After non-Bru communities, local Reangs of Tripura have opposed the large-scale resettlement of Bru refugees from Mizoram in their vicinity.
Reang is another name of the Bru tribe, also called Tuikuk in Mizoram.
In a memorandum to the District Magistrate of North Tripura district on September 14, the chiefs of four villages have objected to the proposed measurement of land for resettling some of the Bru refugee families in the Urehampara area of Kanchanpur Subdivision. The four villages are Urehampara, Donjoylapara, Nouhbaraipra and Gomohonpara.
More than 35,000 Brus, who had fled ethnic violence in Mizoram over a few years since 1997, are housed in seven refugee camps across Kanchanpur and adjoining Panisagar Subdivision of North Tripura district.
“The resettlement of the displaced Brus in Urehampara area will affect the jhum (shifting cultivation) farmlands and put pressure on our people,” said Guthiram Reang, the ‘choudhury’ or chief of Urehampara village.
His Donjoylapara counterpart Ontomoni Reang said the people of the four villages, an average of 34 km from sub-divisional headquarters Kanchanpur, have inhabited the area for 65 years. “Remoteness, lack of road connectivity and access to government facilities make life difficult. Dumping people from elsewhere will make our lives harder,” he said.
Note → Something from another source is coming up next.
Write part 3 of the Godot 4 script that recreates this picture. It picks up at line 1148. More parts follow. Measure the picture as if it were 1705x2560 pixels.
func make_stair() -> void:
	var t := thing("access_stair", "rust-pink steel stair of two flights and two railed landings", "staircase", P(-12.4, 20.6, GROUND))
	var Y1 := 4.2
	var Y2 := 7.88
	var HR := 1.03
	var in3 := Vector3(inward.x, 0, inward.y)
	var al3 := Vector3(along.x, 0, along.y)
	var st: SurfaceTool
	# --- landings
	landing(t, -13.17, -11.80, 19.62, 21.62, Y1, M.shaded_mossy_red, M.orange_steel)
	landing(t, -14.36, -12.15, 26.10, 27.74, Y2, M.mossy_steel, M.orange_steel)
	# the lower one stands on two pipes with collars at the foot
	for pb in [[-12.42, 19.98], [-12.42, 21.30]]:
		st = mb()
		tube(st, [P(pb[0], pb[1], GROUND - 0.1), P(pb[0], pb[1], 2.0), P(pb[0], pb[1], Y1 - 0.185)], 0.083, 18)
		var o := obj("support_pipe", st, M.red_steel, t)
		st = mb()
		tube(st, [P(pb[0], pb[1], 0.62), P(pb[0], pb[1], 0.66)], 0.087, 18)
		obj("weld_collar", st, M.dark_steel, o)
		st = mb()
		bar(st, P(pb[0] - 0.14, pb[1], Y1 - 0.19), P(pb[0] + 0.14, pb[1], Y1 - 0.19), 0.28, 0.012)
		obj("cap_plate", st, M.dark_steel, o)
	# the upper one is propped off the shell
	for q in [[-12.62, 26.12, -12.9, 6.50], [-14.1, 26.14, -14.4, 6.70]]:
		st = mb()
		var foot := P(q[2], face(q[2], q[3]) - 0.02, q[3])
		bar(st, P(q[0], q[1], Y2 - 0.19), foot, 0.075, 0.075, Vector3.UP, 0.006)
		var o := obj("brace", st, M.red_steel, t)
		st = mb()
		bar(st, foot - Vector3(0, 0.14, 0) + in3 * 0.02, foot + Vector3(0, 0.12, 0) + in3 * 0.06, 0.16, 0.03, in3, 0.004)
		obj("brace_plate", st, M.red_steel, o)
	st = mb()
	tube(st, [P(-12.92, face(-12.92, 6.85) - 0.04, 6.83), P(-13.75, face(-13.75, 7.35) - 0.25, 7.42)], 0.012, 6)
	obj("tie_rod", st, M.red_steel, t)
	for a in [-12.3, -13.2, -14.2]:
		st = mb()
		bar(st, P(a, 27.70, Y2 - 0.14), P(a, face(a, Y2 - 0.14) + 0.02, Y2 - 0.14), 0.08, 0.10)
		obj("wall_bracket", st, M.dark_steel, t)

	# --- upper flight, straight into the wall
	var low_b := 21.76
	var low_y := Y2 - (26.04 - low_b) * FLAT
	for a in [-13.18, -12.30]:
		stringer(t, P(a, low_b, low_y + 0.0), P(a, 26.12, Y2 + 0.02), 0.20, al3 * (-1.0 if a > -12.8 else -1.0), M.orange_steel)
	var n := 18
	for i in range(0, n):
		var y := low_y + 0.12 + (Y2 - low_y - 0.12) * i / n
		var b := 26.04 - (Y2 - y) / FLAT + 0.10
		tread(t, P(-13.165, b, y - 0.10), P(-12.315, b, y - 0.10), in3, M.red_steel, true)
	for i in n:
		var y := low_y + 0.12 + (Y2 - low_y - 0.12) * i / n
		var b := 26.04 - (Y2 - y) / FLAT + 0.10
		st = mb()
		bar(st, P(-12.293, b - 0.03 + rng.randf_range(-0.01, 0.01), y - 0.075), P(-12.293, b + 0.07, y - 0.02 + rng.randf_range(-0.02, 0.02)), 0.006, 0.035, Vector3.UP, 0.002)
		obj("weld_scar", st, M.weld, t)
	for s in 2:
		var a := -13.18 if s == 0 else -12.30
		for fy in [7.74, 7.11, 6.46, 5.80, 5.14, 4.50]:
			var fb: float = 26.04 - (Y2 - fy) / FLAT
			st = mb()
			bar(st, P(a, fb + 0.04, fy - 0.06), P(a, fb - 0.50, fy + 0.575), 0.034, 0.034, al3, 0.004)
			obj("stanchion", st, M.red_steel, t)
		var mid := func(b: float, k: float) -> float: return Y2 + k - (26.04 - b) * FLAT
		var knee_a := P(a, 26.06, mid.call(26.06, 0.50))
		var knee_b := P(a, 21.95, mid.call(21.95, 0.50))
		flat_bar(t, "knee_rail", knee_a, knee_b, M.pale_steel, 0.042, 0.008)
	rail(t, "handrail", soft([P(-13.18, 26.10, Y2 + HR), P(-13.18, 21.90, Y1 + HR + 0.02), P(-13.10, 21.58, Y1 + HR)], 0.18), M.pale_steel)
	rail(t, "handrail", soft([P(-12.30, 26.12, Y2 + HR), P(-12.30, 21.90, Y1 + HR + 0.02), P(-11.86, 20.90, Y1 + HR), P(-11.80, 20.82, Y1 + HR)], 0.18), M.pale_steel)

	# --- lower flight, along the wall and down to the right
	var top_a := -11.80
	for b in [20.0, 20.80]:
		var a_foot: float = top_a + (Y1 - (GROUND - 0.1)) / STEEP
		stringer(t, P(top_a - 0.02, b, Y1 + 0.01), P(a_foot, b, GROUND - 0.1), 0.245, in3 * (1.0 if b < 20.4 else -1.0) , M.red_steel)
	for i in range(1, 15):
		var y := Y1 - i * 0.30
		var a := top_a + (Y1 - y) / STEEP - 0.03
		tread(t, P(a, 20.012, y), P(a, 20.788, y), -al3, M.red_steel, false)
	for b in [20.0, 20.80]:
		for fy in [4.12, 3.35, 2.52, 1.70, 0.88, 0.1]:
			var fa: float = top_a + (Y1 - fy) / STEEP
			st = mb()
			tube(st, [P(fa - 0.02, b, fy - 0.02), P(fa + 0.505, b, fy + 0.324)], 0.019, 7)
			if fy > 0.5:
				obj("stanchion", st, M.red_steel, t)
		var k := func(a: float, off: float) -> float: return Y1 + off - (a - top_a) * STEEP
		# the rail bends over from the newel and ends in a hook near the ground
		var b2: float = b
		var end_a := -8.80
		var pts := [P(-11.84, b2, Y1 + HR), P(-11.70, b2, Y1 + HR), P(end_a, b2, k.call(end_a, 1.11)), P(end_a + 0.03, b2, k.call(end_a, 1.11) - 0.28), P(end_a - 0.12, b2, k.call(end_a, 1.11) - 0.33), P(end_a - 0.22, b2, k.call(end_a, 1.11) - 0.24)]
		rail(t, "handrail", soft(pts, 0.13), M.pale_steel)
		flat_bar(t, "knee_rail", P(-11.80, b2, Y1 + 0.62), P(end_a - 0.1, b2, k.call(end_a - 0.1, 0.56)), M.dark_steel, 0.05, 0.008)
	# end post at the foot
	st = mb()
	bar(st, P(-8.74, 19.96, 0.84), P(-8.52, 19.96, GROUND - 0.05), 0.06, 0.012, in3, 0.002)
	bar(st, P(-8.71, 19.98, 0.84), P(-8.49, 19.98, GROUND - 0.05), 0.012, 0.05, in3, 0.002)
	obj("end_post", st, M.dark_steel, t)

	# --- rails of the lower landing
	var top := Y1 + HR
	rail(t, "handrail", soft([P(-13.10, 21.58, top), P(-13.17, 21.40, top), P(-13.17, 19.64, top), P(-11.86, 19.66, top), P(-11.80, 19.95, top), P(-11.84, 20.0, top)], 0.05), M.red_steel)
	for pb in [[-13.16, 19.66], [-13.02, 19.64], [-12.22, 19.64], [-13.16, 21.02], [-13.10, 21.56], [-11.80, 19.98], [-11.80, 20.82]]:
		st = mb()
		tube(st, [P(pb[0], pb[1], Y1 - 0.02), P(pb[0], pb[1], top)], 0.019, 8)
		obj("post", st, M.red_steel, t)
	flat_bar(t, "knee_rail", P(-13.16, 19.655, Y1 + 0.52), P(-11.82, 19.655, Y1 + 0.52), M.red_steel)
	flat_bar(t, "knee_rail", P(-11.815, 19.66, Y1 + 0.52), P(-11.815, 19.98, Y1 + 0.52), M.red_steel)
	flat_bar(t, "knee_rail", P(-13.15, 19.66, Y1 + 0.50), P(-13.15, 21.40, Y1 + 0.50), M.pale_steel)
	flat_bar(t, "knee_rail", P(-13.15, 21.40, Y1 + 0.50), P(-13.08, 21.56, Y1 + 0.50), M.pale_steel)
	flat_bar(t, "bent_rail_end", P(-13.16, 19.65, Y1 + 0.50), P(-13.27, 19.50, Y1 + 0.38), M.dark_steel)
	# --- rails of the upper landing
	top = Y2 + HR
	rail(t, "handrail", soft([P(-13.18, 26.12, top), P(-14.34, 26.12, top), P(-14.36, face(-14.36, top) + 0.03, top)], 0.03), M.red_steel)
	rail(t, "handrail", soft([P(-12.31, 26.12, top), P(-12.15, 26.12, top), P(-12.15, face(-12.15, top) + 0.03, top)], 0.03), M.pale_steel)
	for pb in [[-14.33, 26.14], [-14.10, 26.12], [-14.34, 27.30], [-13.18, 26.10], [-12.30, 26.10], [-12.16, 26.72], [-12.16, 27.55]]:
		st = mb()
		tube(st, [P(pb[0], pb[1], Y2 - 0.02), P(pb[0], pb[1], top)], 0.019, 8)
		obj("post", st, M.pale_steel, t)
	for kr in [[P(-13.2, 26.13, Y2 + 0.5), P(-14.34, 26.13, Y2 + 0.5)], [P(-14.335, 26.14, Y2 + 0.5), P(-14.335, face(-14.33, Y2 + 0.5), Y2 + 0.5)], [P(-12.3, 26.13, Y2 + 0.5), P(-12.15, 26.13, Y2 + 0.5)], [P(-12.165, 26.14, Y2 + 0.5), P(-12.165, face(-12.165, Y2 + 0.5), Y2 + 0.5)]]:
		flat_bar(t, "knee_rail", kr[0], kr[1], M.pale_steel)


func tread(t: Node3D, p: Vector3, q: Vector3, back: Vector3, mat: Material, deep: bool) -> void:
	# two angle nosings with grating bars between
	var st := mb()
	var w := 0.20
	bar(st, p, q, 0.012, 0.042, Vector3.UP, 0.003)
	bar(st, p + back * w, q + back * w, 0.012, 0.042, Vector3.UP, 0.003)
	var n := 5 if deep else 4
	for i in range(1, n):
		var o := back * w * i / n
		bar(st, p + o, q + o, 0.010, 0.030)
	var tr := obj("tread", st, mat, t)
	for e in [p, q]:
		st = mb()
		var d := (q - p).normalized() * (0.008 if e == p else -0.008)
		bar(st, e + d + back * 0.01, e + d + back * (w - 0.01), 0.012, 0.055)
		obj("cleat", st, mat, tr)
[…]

The village chiefs and Koilajoy Reang, the vice-chairman of Manuchailenga Panchayat covering these villages said the government should rather resettle the displaced Brus in Purnojoypara area nearby. They also suggested that the number of families to be settled there should be 1,000 at most.
The displaced Brus want at least 500 families to be settled in one area. This they said was one of the points in the quadripartite agreement of January 16 for resettling them in Tripura instead of making them return to “uncertainty” in Mizoram.
Representatives of the Ministry of Home Affairs had signed the agreement with leaders of the refugee Bru organisations and representatives of the Mizoram and Tripura governments.
Earlier in September, the Joint Movement Committee (JMC) comprising Bengali and Mizo organisations had opposed the State government’s move to settle 4,900 Bru families in Kanchanpur and Panisagar subdivisions.
“We are in principle not against the Bru settlement agreement but we want the refugee families to be distributed equitably in all districts [of Tripura] and not concentrated in Kanchanpur Subdivision to avoid negative social, cultural, political, environmental and ecological impacts,” JMC convenor Susanta Bikas Barua said.
Local Brus and non-Brus insist that Kanchanpur and Panisagar subdivisions do not have the space and resources to “absorb the load” of the Brus who fled Mizoram.